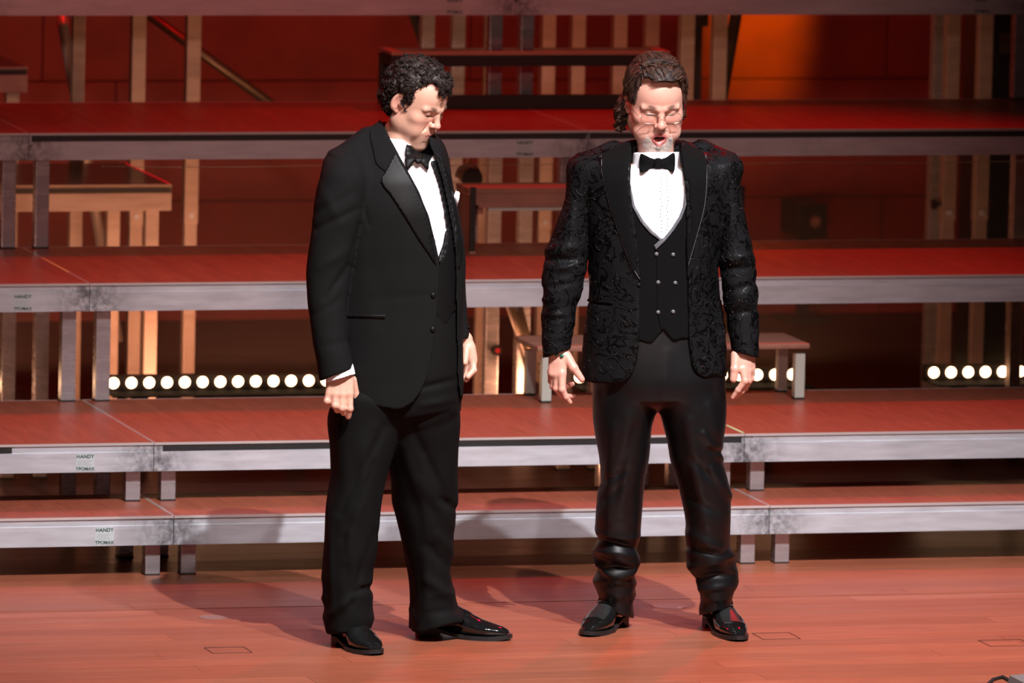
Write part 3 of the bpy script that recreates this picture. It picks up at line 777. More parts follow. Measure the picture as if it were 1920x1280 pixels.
def surf_line(man, surfs, pts, r, off, name, material, parent, step=3.):
    path = []
    for p in dense(pts, step, False):
        h = None
        for s in surfs:
            q, n_ = s.hit(p[0], p[1])
            if q is not None and (h is None or q[1] < h[1]): h = q
        if h is not None: path.append(man.P(p[0], p[1], h[1]-off))
    if len(path) < 2: return None
    v, f = tube(path, r, 6); return mesh_obj(name, v, f, material, parent, True)
def button(man, surfs, px, py, r, name, material, parent, th=.004):
    h = None
    for s in surfs:
        q, n_ = s.hit(px, py)
        if q is not None and (h is None or q[1] < h[0][1]): h = (q, n_)
    if h is None: return
    c, n_ = h; n_ = Vector(n_); 
    if n_.y > 0: n_ = -n_
    mb = MB(); mb.sph((0, 0, 0), 1, 16, (r, r, th)); mb.cyl((0, 0, -th*.8), (0, 0, 0), r*.96, n=16)
    bmesh.ops.transform(mb.bm, matrix=Matrix.Translation(Vector(c)+n_*th*.5) @ n_.to_track_quat('Z', 'Y').to_matrix().to_4x4(), verts=mb.bm.verts)
    return mb.build(name, material, parent, True)
def rotm(yaw, pitch=0., roll=0.):
    """head matrix: columns = right-hand side axis x, face axis y, up axis z, in the man's frame.
    yaw: degrees the face turns from the viewer towards picture right; pitch: downward tilt; roll: tilt towards picture right"""
    y, p, r = map(math.radians, (yaw, pitch, roll))
    # base: face towards viewer (-y)
    f = np.array([math.sin(y)*math.cos(p), -math.cos(y)*math.cos(p), -math.sin(p)])
    side = np.cross(f, (0, 0, 1.)); side /= np.linalg.norm(side); up = np.cross(side, f)
    s2 = side*math.cos(r)+up*math.sin(r); u2 = -side*math.sin(r)+up*math.cos(r)
    return np.stack([s2, f, u2], 1)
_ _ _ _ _
GOAL: Set down the complete material exactly, but do not include the images.

EXERCISE ANSWER:
Write part 3 of the bpy script that recreates this picture. It picks up at line 777. More parts follow. Measure the picture as if it were 1920x1280 pixels.
def surf_line(man, surfs, pts, r, off, name, material, parent, step=3.):
    path = []
    for p in dense(pts, step, False):
        h = None
        for s in surfs:
            q, n_ = s.hit(p[0], p[1])
            if q is not None and (h is None or q[1] < h[1]): h = q
        if h is not None: path.append(man.P(p[0], p[1], h[1]-off))
    if len(path) < 2: return None
    v, f = tube(path, r, 6); return mesh_obj(name, v, f, material, parent, True)
def button(man, surfs, px, py, r, name, material, parent, th=.004):
    h = None
    for s in surfs:
        q, n_ = s.hit(px, py)
        if q is not None and (h is None or q[1] < h[0][1]): h = (q, n_)
    if h is None: return
    c, n_ = h; n_ = Vector(n_); 
    if n_.y > 0: n_ = -n_
    mb = MB(); mb.sph((0, 0, 0), 1, 16, (r, r, th)); mb.cyl((0, 0, -th*.8), (0, 0, 0), r*.96, n=16)
    bmesh.ops.transform(mb.bm, matrix=Matrix.Translation(Vector(c)+n_*th*.5) @ n_.to_track_quat('Z', 'Y').to_matrix().to_4x4(), verts=mb.bm.verts)
    return mb.build(name, material, parent, True)
def rotm(yaw, pitch=0., roll=0.):
    """head matrix: columns = right-hand side axis x, face axis y, up axis z, in the man's frame.
    yaw: degrees the face turns from the viewer towards picture right; pitch: downward tilt; roll: tilt towards picture right"""
    y, p, r = map(math.radians, (yaw, pitch, roll))
    # base: face towards viewer (-y)
    f = np.array([math.sin(y)*math.cos(p), -math.cos(y)*math.cos(p), -math.sin(p)])
    side = np.cross(f, (0, 0, 1.)); side /= np.linalg.norm(side); up = np.cross(side, f)
    s2 = side*math.cos(r)+up*math.sin(r); u2 = -side*math.sin(r)+up*math.cos(r)
    return np.stack([s2, f, u2], 1)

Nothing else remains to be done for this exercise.